Request:
Consider the listing below. Extract exactly the lines from the line containing "Generate a Blender" to the line containing "rnd = random.Random(7)", both included.

Dataset records:
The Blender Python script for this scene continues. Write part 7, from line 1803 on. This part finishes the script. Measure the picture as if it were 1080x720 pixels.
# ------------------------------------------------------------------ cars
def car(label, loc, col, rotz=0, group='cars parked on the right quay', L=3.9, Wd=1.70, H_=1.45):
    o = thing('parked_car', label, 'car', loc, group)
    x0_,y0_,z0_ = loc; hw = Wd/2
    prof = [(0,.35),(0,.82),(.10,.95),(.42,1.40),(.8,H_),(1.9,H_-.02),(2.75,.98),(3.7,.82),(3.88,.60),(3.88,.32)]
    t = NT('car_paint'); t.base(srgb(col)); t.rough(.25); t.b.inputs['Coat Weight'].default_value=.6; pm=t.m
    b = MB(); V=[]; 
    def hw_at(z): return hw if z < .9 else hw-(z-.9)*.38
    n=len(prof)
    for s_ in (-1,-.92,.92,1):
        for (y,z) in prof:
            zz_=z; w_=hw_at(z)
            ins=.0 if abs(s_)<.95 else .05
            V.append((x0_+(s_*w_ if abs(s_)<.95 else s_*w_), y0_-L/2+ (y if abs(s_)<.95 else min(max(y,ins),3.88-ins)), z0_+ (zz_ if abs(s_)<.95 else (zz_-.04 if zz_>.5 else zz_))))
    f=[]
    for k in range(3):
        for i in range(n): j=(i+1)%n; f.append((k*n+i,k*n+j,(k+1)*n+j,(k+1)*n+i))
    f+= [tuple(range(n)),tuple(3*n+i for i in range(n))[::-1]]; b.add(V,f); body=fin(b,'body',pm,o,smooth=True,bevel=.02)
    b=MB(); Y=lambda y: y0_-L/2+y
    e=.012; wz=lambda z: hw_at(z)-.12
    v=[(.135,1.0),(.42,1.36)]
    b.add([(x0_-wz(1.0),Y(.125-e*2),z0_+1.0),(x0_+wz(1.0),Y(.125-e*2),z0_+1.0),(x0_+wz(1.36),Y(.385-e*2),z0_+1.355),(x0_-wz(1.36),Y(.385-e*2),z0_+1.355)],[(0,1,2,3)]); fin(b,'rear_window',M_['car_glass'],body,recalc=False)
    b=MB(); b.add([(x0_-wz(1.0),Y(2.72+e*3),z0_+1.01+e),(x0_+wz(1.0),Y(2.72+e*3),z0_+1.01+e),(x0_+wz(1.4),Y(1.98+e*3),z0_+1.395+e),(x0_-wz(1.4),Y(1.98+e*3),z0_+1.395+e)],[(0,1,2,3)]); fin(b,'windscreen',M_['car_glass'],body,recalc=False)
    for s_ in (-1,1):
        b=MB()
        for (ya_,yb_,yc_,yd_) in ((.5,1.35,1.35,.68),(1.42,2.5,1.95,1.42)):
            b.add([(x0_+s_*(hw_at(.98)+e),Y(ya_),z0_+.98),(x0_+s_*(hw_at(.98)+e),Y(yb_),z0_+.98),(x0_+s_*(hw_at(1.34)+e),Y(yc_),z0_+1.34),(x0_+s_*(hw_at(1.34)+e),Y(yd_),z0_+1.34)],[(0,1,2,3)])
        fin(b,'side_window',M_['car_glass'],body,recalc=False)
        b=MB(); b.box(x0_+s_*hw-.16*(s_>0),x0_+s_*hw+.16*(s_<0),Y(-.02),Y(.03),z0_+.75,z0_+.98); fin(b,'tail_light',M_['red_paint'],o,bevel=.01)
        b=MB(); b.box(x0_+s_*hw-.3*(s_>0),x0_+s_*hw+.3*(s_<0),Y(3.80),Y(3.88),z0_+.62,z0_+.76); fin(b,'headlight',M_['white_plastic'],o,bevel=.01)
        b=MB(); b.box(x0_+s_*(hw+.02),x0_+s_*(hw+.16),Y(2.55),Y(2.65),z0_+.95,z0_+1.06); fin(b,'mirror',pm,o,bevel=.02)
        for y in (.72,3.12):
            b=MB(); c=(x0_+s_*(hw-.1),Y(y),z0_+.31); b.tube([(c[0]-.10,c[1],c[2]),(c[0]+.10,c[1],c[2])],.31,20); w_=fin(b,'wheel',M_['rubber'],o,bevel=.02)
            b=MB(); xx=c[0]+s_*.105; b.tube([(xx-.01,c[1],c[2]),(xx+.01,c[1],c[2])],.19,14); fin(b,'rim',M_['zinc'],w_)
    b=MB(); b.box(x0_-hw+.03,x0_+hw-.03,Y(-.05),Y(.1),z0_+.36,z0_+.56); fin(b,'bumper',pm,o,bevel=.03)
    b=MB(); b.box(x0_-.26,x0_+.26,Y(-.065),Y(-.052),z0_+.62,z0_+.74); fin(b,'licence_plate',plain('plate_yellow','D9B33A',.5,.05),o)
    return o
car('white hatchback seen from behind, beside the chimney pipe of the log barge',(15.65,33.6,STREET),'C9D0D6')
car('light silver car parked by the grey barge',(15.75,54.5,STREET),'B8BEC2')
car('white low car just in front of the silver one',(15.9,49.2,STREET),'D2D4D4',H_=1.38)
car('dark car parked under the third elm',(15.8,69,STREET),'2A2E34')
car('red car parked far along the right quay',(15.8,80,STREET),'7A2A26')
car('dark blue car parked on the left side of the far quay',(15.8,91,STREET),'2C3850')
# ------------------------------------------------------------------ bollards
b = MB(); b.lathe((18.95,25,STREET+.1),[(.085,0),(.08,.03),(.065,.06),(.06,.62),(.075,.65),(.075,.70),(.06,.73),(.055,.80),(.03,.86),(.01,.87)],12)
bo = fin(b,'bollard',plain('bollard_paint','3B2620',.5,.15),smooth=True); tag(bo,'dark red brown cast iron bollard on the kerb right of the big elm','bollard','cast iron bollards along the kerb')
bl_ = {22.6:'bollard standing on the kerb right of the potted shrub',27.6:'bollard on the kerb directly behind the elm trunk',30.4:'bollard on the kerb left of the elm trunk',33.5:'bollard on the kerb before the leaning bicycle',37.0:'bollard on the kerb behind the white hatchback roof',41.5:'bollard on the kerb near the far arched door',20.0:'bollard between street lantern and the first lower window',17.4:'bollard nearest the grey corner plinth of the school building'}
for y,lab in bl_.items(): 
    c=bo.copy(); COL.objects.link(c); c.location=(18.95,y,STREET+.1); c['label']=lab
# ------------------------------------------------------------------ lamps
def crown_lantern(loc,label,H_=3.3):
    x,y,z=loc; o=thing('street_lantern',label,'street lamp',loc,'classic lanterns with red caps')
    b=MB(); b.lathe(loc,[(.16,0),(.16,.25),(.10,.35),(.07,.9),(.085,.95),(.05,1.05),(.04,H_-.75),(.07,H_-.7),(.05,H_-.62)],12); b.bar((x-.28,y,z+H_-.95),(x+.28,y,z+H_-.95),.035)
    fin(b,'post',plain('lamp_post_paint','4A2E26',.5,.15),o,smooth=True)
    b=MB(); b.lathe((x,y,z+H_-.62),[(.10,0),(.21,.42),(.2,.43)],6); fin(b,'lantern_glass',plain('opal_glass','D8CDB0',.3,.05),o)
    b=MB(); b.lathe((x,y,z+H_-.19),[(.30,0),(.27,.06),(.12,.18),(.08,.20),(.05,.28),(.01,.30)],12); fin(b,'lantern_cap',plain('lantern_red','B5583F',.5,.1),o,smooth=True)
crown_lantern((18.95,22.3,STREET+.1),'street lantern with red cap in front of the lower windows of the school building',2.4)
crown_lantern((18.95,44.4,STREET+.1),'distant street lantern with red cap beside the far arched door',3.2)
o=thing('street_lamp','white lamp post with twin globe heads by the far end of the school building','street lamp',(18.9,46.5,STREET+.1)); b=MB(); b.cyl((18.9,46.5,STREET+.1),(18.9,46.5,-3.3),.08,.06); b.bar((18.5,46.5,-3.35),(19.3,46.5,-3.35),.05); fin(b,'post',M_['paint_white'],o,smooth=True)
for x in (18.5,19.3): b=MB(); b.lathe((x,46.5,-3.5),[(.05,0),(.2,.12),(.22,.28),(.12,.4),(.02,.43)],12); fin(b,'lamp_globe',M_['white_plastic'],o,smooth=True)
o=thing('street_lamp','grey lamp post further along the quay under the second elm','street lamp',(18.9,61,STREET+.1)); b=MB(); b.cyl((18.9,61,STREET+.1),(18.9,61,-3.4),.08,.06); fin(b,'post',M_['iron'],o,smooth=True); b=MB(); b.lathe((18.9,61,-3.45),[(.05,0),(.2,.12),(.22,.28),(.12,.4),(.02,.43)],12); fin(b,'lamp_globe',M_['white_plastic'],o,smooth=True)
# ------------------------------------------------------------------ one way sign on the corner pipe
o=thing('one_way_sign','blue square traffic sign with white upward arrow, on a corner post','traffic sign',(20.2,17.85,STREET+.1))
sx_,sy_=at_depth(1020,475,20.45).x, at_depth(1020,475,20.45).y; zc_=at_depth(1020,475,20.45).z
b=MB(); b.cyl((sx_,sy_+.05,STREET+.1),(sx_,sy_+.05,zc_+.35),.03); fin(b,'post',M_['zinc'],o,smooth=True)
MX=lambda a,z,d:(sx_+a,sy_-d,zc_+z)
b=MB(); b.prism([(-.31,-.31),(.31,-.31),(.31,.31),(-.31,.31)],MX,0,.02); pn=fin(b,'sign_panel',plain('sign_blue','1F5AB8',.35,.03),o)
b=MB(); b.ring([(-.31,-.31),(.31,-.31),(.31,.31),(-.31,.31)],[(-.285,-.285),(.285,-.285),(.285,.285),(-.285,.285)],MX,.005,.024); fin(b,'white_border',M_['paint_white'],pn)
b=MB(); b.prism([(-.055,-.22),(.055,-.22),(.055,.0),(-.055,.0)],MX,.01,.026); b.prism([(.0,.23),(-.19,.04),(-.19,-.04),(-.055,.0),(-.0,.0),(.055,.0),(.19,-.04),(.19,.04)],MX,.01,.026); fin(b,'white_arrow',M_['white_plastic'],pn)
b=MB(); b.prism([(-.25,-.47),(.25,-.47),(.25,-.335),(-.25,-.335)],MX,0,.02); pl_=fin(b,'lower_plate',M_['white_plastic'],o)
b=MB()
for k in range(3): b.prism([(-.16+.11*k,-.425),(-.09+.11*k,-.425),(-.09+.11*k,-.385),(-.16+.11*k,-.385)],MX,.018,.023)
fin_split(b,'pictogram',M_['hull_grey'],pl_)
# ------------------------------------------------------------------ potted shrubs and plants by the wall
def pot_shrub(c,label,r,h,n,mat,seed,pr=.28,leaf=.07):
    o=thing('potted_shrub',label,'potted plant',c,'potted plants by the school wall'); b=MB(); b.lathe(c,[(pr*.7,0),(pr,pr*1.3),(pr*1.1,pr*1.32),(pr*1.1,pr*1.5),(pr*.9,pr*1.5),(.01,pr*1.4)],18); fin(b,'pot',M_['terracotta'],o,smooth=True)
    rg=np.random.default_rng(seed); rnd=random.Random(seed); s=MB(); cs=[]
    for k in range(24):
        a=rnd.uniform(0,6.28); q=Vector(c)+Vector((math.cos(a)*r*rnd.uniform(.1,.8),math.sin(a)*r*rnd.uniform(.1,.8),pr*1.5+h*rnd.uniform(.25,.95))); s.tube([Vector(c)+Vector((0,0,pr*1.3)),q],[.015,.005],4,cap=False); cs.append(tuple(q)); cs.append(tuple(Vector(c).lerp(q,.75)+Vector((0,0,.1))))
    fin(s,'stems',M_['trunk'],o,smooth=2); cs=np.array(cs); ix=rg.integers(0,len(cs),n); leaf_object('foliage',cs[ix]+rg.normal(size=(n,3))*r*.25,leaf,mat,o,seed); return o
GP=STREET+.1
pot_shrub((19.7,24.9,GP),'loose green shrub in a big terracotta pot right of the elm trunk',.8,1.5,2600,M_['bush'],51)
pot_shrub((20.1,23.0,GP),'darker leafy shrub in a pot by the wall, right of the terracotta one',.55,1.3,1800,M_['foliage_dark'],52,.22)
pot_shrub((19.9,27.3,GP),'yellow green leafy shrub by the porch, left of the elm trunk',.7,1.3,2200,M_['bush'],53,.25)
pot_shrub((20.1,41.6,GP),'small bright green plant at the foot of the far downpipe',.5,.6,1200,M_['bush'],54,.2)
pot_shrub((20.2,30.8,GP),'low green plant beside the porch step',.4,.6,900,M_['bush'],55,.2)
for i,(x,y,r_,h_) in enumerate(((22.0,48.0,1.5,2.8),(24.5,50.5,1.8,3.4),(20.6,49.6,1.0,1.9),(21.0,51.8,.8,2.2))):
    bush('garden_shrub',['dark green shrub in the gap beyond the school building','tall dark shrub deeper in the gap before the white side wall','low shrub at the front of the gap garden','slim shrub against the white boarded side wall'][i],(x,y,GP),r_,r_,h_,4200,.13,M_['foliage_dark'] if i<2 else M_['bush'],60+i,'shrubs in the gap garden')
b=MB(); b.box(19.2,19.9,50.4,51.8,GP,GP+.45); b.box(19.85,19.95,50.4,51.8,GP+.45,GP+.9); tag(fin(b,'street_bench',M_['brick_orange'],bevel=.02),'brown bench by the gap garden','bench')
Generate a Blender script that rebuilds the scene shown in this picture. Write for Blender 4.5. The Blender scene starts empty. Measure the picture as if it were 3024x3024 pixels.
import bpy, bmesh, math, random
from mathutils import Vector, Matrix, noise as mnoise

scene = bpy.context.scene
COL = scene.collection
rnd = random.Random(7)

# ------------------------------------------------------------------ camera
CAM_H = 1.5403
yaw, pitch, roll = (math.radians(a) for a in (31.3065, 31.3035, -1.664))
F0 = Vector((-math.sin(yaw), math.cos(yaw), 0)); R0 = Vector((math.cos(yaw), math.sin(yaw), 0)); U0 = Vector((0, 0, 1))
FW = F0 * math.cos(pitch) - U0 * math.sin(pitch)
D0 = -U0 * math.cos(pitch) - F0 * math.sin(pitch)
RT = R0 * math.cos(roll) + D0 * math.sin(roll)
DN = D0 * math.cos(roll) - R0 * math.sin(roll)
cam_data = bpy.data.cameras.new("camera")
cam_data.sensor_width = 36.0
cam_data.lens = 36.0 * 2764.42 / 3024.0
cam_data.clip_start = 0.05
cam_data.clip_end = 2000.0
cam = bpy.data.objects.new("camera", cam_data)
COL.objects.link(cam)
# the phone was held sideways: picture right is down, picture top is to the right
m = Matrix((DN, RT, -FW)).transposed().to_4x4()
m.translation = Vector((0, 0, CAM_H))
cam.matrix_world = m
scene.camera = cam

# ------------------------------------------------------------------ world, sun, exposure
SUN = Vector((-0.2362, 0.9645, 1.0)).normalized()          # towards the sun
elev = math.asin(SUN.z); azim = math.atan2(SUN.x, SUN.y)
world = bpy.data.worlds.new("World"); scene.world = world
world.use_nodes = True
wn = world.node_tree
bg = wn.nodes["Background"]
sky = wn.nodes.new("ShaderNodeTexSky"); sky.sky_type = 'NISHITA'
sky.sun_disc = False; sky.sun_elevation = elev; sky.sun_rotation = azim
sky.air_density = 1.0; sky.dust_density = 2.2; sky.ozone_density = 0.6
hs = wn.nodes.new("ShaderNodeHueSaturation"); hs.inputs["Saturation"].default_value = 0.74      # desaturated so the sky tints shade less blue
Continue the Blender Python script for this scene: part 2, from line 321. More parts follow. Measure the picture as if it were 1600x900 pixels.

Solved problem:
Generate a Blender script that rebuilds the scene shown in this picture. Write for Blender 4.5. The Blender scene starts empty. Measure the picture as if it were 3024x3024 pixels.
import bpy, bmesh, math, random
from mathutils import Vector, Matrix, noise as mnoise

scene = bpy.context.scene
COL = scene.collection
rnd = random.Random(7)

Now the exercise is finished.